30. Maintenance-a. Landing and tail gear.-The Technical Order Handbook of Instructions for the airplane must be studied carefully before performing maintenance operations as the following instructions are of a general nature only, and must be supplemented by specific information for each type of airplane.

(1) Periodically each airplane with retractable landing gear is placed on jacks as described in section XVI and all mechanisms operated through complete cycles with all controls. As the landing gear is retracted and extended, a careful check should be made to see that it operates freely throughout its total range and that no part binds on any part of the airplane structure.

(2) Cables, if used, are checked for broken wires and proper tension. In case bungees are used, the shock cord should be inspected for breaks, weakening, or fraying of the covering. Bungees should not be allowed to become soaked with grease or oil as this will cause rapid deterioration of the shock cord. Function of the locking device must be checked very carefully and nothing short of perfect is acceptable. The landing gear position indicator, especially in the extended and retracted position, is checked for proper indication and the landing gear position warning signal is checked to see that the signal is distinct and operates whenever the landing gear is in any position other than down and locked.

(3) Since action of the tail gear antishimmy device depends on friction, it is obvious that grease or oil between the friction disks will reduce its effectiveness. The disks may be separated, as shown in figure 32 (2) and washed with unleaded gasoline or alcohol.

b. Air-oil shock struts.-Periodically it is necessary to check level of fluid in shock struts and to replenish the supply due to leaks. It is necessary that all air pressure in the strut be relieved before this operation can be performed.

(1) Deflating a strut improperly is very dangerous, therefore care must be exercised when performing this operation. Two types of filler plugs are in use, one with a straight thread and another with a tapered pipe thread. When the former is used, the strut is deflated by unscrewing the plug slowly until the pressure relief vent is uncovered, which allows the air to escape. However, no attempt should be made to deflate a strut employing the pipe thread type filler plug in this manner, as this plug has no vent in the side and if unscrewed too far will be blown out with dangerous force by the air pressure in the strut. The strut in this case is deflated by carefully depressing the valve core and the plug is not unscrewed until all air pressure has been relieved. Even if carefully done, the core may be damaged, but this is the only method by which struts with this type of filler plugs can be deflated safely, and when the core is damaged it is replaced with a new one. The cores used in both types of plugs are quite similar to those used in automobile tires, but are especially designed for use in air-oil type shock absorbers and have a special composition seat material instead of rubber to resist deterioration by fluid. Under no circumstances will ordinary tire valves be used, as the rubber seat will deteriorate rapidly after contact with shock strut fluid.

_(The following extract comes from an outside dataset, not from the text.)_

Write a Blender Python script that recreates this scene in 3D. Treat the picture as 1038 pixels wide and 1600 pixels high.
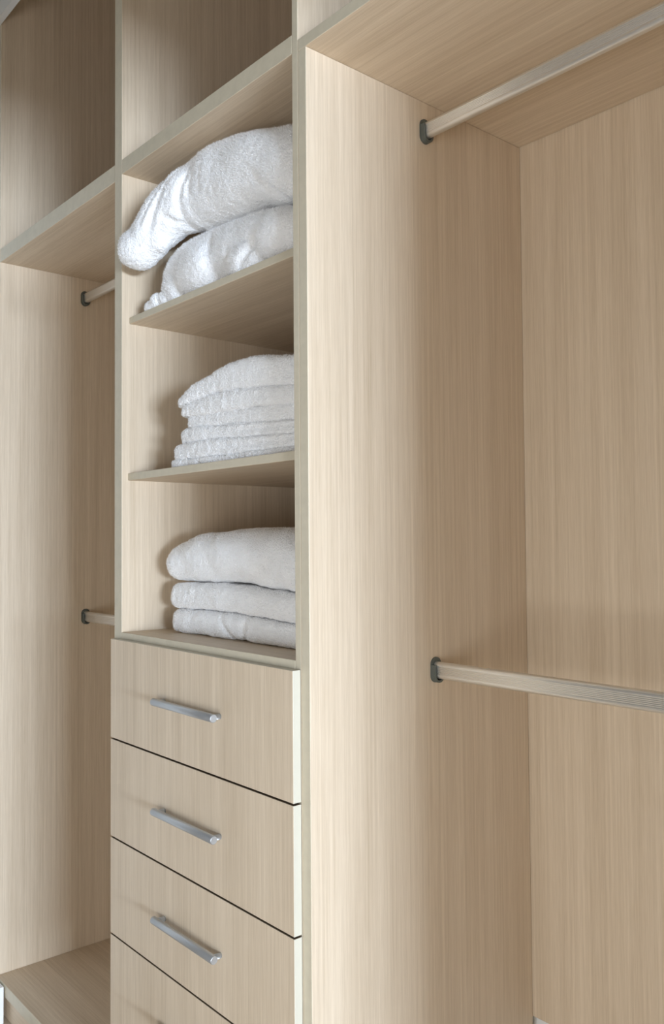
import bpy, bmesh, math, random
from mathutils import Vector, Matrix, noise

for _o in list(bpy.data.objects):
    bpy.data.objects.remove(_o)
scene = bpy.context.scene
COL = scene.collection

# ------------------------------------------------------------------ camera
cam_d = bpy.data.cameras.new('camera')
cam = bpy.data.objects.new('camera', cam_d)
COL.objects.link(cam)
yaw, pitch, roll, f_px = 0.86017, 0.03398, -0.00765, 1337.93
fwd = Vector((-math.sin(yaw) * math.cos(pitch), math.cos(yaw) * math.cos(pitch), math.sin(pitch)))
r0 = Vector((math.cos(yaw), math.sin(yaw), 0))
u0 = r0.cross(fwd)
rr = math.cos(roll) * r0 + math.sin(roll) * u0
uu = -math.sin(roll) * r0 + math.cos(roll) * u0
M = Matrix((rr, uu, -fwd)).transposed().to_4x4()
M.translation = Vector((1.08597, -0.88440, -0.06923))
cam.matrix_world = M
cam_d.sensor_fit = 'VERTICAL'
cam_d.sensor_height = 36.0
cam_d.lens = 36.0 * f_px / 1600.0
cam_d.clip_start = 0.02
scene.camera = cam

# ------------------------------------------------------------------ world, light, exposure
scene.view_settings.view_transform = 'Standard'
scene.view_settings.look = 'None'
scene.view_settings.gamma = 1.0
scene.view_settings.use_curve_mapping = False
scene.view_settings.exposure = 0.50
scene.cycles.use_denoising = True
scene.cycles.max_bounces = 12
scene.cycles.diffuse_bounces = 8

world = bpy.data.worlds.new('daylight')
world.use_nodes = True
scene.world = world
world.node_tree.nodes['Background'].inputs[0].default_value = (0.75, 0.86, 1.0, 1)
world.node_tree.nodes['Background'].inputs[1].default_value = 1.0

FLOOR_Z, CEIL_Z = -1.40, 1.80
ROOM_X0, ROOM_X1 = -1.455, 2.00          # closet room
ROOM_Y0, ROOM_Y1 = -2.10, 0.600
BED_X1, BED_Y0, BED_Y1 = 8.00, -4.2, 1.2  # next room, seen by the light through the doorway
DOOR = (-1.15, -0.05, 0.64)               # doorway y0, y1, head height
WIN1 = (-2.85, -0.40, -0.56, 0.16)        # bedroom window y0, y1, z0, z1
FILL_OPENING = (0.45, 1.95, -1.30, 0.00)         # opening added for the frontal fill light x0, x1, z0, z1


def area(name, loc, rot, sx, sy, power, color):
    d = bpy.data.lights.new(name, 'AREA')
    d.shape = 'RECTANGLE'
    d.size, d.size_y = sx, sy
    d.energy = power
    d.color = color
    o = bpy.data.objects.new(name, d)
    o.location = loc
    o.rotation_euler = rot
    COL.objects.link(o)
    return o


area('bedroom_window_daylight', (BED_X1 + 0.06, (WIN1[0] + WIN1[1]) / 2, (WIN1[2] + WIN1[3]) / 2),
     (0, math.pi / 2, 0), WIN1[3] - WIN1[2], WIN1[1] - WIN1[0], 630, (0.74, 0.885, 1.08))
area('closet_fill_light', ((FILL_OPENING[0] + FILL_OPENING[1]) / 2, ROOM_Y0 - 0.06, (FILL_OPENING[2] + FILL_OPENING[3]) / 2),
     (math.pi / 2, 0, 0), FILL_OPENING[1] - FILL_OPENING[0], FILL_OPENING[3] - FILL_OPENING[2], 29, (0.97, 0.99, 1.0))  # invented source: soft fill from the wall opposite


# ------------------------------------------------------------------ materials
def new_mat(name):
    m = bpy.data.materials.new(name)
    m.use_nodes = True
    nt = m.node_tree
    return m, nt, nt.nodes['Principled BSDF']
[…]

(2) After all air is exhausted the filler plug is removed to check the fluid level, which should be even with the filler-plug opening. Fluid should be added at any time the level is below this point. During this operation the airplane must be in taxying position and the strut fully collapsed. It is advisable to rock the airplane slightly after deflating the strut to be sure that it is fully collapsed when filling a strut .Which has been entirely empty or very low in fluid, special effort must be made to work out any air which may be trapped in the strut. This is done by filling the strut as described above and inserting the plug loosely. The strut is then extended and collapsed several times, preferably by raising and lowering the airplane by means of a hoist and/or hydraulic jacks. The air will escape through the loosely screwed-in plug and fluid is then added to bring the level up to the filler plug hole and the strut again extended and collapsed. These operations are, repeated until the fluid level does not change, which indicates that all air has been eliminated. The filler plug is then screwed in tight, a copper gasket being used on the straight thread type plug.

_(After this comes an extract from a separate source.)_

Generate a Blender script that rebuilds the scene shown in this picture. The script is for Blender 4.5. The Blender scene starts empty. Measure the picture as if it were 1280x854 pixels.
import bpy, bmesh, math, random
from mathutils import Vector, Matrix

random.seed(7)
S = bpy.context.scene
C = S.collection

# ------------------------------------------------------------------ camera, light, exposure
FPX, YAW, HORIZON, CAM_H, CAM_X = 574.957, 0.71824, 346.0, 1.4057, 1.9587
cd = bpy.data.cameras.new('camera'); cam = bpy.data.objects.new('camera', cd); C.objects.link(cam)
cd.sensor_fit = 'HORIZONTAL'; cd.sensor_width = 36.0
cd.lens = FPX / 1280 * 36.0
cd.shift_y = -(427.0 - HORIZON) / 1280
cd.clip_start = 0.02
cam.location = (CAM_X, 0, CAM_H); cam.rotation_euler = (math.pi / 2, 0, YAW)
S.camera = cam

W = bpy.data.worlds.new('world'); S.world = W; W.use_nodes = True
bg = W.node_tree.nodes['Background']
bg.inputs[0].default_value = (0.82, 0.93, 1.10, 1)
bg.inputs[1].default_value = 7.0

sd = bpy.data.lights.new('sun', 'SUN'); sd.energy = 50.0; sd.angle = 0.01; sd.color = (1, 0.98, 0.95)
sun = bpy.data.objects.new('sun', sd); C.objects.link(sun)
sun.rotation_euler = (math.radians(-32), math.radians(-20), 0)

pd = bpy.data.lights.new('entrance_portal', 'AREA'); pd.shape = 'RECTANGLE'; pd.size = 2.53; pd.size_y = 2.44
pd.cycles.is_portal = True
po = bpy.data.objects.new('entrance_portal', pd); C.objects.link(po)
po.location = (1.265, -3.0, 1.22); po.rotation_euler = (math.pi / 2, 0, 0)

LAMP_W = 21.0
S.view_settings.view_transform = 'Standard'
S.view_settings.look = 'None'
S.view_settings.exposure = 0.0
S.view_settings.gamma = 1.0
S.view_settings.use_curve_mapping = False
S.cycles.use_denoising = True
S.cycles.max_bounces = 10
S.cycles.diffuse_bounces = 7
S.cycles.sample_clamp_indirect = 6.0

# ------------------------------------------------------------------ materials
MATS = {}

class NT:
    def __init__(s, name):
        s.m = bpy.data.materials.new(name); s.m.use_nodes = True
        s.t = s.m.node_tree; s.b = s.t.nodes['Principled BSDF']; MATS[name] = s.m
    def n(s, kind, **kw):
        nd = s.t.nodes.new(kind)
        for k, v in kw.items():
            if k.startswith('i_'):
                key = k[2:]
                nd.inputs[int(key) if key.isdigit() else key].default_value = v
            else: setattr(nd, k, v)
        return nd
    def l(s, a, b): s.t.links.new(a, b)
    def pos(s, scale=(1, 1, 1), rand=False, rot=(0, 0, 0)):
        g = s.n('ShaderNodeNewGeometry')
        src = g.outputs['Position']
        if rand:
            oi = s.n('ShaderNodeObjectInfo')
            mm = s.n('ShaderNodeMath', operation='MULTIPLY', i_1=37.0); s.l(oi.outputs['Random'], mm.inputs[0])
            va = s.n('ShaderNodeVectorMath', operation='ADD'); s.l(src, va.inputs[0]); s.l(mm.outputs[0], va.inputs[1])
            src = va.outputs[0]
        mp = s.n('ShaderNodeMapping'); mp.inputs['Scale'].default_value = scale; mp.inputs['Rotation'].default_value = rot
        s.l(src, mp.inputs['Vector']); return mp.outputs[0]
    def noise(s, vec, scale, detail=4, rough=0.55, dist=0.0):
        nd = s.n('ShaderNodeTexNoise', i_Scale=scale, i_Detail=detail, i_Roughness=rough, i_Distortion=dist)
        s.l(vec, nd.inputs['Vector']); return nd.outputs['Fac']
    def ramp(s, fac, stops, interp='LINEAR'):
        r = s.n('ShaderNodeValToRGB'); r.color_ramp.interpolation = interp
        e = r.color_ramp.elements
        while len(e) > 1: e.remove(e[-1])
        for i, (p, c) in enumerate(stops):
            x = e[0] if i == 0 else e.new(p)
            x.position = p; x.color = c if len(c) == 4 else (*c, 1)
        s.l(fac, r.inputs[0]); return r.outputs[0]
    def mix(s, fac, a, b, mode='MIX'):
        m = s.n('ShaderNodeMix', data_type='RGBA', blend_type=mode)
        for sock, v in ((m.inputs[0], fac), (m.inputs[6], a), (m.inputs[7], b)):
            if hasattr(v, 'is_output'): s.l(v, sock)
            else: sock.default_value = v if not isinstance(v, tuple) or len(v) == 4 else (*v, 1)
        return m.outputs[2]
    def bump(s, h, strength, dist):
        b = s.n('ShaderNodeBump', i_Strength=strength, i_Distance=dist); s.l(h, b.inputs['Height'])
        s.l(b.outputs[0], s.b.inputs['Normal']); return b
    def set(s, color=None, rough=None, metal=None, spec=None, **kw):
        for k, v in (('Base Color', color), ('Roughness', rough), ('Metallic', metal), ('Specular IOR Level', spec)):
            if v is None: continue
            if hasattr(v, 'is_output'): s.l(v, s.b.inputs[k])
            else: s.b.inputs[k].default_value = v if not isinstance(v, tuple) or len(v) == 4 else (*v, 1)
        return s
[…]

(3) After the strut has been filled properly, it is inflated with a high-pressure pump. Care should be exercised to prevent damage to filler plug assembly by excessive tightening of the air-hose connection. When tightening this connection, if leakage cannot be stopped by hand tightening, the fitting gasket should be replaced. Under no circumstances will wrenches or pliers be used for tightening this connection. The amount of inflation is usually specified on the instruction plate attached to the strut or may be found in the handbook of instructions for the particular airplane. Amount of inflation of any air-oil strut is indicated by amount of extension of the strut with the airplane normally loaded and resting on a level surface in taxying position. It is specified in inches measured between two points as designated on the instruction plate, one on the cylinder and one on the piston. During inflation it is important that the airplane be rocked slightly to extend and compress alternately the strut to overcome packing friction. A plus or minus tolerance of 1/4 inch is per missible for the specified amount of extension. The airplane should be sheltered from the wind while struts are being inflated and checked.

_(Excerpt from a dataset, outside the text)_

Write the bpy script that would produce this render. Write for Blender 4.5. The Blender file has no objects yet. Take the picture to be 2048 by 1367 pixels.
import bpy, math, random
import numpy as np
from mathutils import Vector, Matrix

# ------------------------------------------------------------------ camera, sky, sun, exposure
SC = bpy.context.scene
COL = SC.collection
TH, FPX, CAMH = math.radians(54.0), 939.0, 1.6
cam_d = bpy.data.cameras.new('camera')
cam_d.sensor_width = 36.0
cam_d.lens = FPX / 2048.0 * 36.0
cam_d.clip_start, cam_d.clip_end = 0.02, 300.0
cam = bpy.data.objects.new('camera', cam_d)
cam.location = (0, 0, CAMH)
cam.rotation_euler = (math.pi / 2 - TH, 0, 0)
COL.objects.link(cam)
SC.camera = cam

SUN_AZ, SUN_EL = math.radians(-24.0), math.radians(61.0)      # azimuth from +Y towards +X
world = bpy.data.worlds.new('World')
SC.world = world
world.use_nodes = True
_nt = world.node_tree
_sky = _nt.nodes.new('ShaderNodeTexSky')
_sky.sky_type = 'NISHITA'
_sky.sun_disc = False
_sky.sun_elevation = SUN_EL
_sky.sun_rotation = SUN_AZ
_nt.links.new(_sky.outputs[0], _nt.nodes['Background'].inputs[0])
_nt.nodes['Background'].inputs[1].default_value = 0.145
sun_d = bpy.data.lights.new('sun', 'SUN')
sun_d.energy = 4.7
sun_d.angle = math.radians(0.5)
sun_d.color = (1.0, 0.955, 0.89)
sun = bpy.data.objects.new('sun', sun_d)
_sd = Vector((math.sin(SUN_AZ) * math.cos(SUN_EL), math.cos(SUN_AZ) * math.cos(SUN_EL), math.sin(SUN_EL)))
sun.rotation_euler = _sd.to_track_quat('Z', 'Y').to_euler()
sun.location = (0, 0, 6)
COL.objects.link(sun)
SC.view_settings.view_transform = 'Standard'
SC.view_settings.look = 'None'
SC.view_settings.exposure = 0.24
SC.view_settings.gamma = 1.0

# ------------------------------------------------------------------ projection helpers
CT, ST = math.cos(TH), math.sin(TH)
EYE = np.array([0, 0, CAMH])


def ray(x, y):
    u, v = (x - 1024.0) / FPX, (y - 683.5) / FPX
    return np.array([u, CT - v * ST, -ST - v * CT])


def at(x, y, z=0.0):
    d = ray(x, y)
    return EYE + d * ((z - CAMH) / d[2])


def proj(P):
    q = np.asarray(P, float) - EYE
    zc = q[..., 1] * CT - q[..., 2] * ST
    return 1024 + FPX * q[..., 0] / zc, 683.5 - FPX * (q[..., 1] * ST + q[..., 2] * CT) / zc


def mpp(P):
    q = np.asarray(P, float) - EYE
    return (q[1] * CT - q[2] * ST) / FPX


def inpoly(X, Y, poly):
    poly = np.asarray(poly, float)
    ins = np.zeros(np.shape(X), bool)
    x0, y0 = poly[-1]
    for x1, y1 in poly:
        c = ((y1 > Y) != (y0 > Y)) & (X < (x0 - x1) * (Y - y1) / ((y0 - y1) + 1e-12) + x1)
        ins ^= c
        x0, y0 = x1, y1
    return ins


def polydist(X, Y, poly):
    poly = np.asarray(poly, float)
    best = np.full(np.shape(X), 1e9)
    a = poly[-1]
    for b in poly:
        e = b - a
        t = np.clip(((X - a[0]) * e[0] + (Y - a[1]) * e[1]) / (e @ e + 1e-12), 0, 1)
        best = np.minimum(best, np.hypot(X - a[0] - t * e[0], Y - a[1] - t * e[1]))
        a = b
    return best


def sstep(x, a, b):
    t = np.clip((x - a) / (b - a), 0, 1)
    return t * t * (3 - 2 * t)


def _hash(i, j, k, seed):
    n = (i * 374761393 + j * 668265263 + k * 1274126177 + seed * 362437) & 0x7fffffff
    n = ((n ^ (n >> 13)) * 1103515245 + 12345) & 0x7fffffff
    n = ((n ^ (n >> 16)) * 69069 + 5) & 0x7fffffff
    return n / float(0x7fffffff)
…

(4) It is possible to release a small amount of air from the strut by depressing the valve core. However, extreme care should be exercised in doing this and the air should be allowed to escape slowly to avoid damage to the valve-core seat. It is best to support the tool used to depress the core against the lip of the valve stem. In this manner the core may be depressed slowly and the escape of air controlled. This method may be used when a strut is accidentally overinflated, but should not be used when completely deflating a strut, except when the pipe threaded type plug is used.

(5) After inflation, the valve assembly is carefully checked for leaks, using soapy water. Leaks around the filler plug, valve, and other parts will be evidenced by a seepage of fluid. A small seepage around the packing gland is desirable for lubrication of the piston and should not be confused with a leak at this point. In case of leakage at the packing gland as evidenced by excessive fluid seepage or by air bubbles when soapy water is applied, the packing nut should be tightened firmly but not excessively. However, before tightening air pressure must be released, weight of airplane removed from the strut, and all safeties removed from the packing nut. The packing cannot be tightened properly under pressure, and if normal tightening does not stop the leakage, the packing must be replaced. Replacement of packing is done normally by a repair depot or base engineering shop.

(6) Alcohol is the only fluid which may be used for cleaning or flushing out struts containing hydraulic fluid. Any mineral-oil compound or derivative will destroy the packing materials, and carbon tetrachloride, upon contact with the fluid, forms hydrochloric acid which is a very powerful corrosive agent.